8.2. Generic problem conceptualization

Problems, as conceptualized by Ackoff, have five types of components:

1. The one(s) faced with the problem, the decision maker(s).

2. Those aspects of the problem situation the decision maker can control: the controllable variables.

3. Those aspects of the problem situation the decision maker cannot control but those which, together with the controlled variables, can affect the outcome of his choice: the uncontrolled variables.

4. Constraints imposed from within or without on the possible values of the controlled and uncontrolled variables.

5. The possible outcomes produced jointly by the decision maker’s choice and the uncontrolled variables.

The above conception of a problem can be represented by the following statement:

\[\begin{split} \text{The value of the outcome} = \text{a specified relationship betweeen} \\ \text{the controlled variables and the uncontrolled variables} \\ \end{split}\]

Or more formally:

\[ U = f(X,Y) \]

This means that the utility or value of an outcome \(U\) is a function of two types of variables: controllable \(X\) and uncontrollable variables \(Y\).

A simple example

Consider an architect working on the design of a mixed use building (office space and different types of apartments). The municipality wants to maximize the number of affordable apartments whereas the project developer wants to maximize profit.

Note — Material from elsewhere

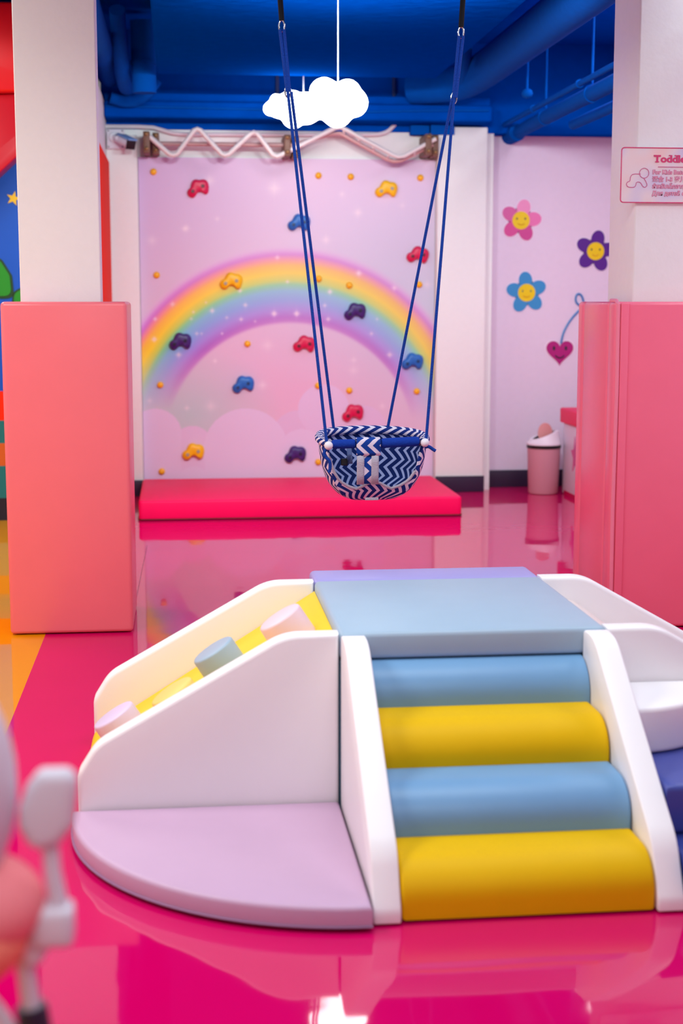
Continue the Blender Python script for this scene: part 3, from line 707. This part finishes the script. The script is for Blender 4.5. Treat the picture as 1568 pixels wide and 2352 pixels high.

The architect can control the building’s geometry (width, length, height) and how much space to allocate to offices and different types of apartments. However, the architect cannot control height restrictions set by the municipality and investment restrictions set by the project developer and the restrictions imposed by the plot size. It is then task of the designer to find a mix of office space and apartments that has the highest utility/value/preference for both the municipality and project developer. The utility is thus a representation of both money and number of affordable apartments.